Q)教育というのは時の権力に利用されやすいですから、それに歯止めをかける法律が必要だと思うのですが。
A)教育基本法はそういう役目を果たしてきました。今度「愛国心」というのが教育目的に入りますと、それを受けて学校教育法の教育目標も変わって、「愛国心」が入ってきます。そうすると、教科書の検定基準や指導要領のカリキュラムも変わってくる。「新しい歴史教科書をつくる会」のような教科書が検定基準に合ってくる。「愛国心」が入ってないから不合格なんていうことになる。それでは困る。

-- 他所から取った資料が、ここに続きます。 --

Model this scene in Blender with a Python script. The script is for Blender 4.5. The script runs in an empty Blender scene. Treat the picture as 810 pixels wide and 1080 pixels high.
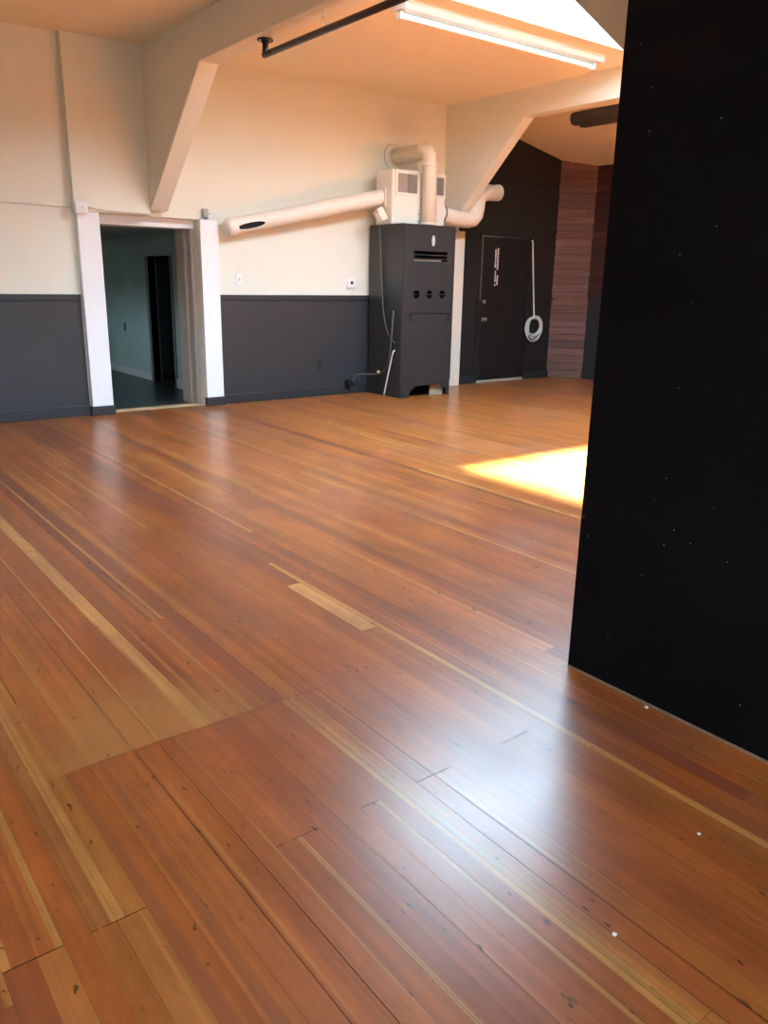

ナショナルミニマムというのが全くなくていいのかという議論がある。条件整備はナショナルミニマムとしてかなり大事。安全とか、健康とか、学級規模とか、そういった面で最低限の教育条件を確保するという意味での教育条件整備法は国レベルで残すべきですが、それ以外の教育の理念や目的について、どのレベルを基本にするか。権利条約の精神でいえば、理念的に教育基本法的な、国際的な規約もそうですが、ナショナルミニマムとしての理念も必要だと思います。
Q)学問の場に、今 経済効率のような違う物差しが入ってきていますが。
A)バブル崩壊後、世間はとても余裕がなくなっていて、評価というものに対してものすごい厳しい見方をする社会になっている。その中に教育の評価が全部入ってきてしまった。人を育てることはそんなに簡単に結果が出るのか。教育というのはそんなに簡単に結果の出るものではない。
今、品川にいく教師がいない。どうしてかというと“針のむしろ”になっている。もともと学校評価をやっている中、さらに選択制で住民からの評価を受ける。もう完全に監視されているような状況になっている。だから教師は誰も品川に行きたがらない。それを無理やり行かされるのを“品流し”と言うんです。そのくらい品川は教師にとって魅力のない地域になってしまった。評価で監視されることは教師にとっていかに辛いことか。